I enjoy and appreciate the questions posed in the text and variety of sources referenced: Bruce Chatwin’s novel Utz, John Berger’s Ways of Seeing and artist J. W. Turner’s views on framing. However, I don’t agree with Christopher Fraying who writes in the introduction and Casson’s opinions in the body of the book that museums used to be depressing places to visit. “Dreary, dusty places enlivened by toe curling (if that’s the word) which assume that visitors all aspire to be post graduate art historians,” Fraying sneers. Casson talks about the need for an aspirin in an old gallery without windows and comments that there is little point in regretting modernisation. Subtle technical updates are good but with sensitivity. Through dramatic overhauls and objects demanding to be seen we could lose some of the beguiling magical and curious jumble of Victorian museums.

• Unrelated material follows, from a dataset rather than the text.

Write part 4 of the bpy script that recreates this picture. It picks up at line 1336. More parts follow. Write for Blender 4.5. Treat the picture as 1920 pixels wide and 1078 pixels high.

My great joy in childhood was to spend many an hour at the Victoria and Albert Museum discovering treasures languishing quietly in a corner that I thought no one else knew about. Surely for a generation bombarded by noise and images, museums should be a space for quiet, intense study and a personal relationship with the objects? Tourists on whistle stop tours can be guided round the museum’s superstars by an audio guide. Many modern museums are grandiloquent statements by star architects. For example, the gallery space of much lauded Bilbao Guggenheim overpowers and diminishes the effect of the greats of twentieth century art.

This book should be required reading for anyone involved in British provincial museums to inspire and galvanise. Swingeing budget cuts have left so many without a proper direction and low staff morale. Leicester Art Gallery seems to have let go its full-time curator. The disinterest and ignorance of staff about their exceptional collection of German Expressionists was depressing. The Southampton City Art Gallery only shows 200 pieces from a collection of 3700.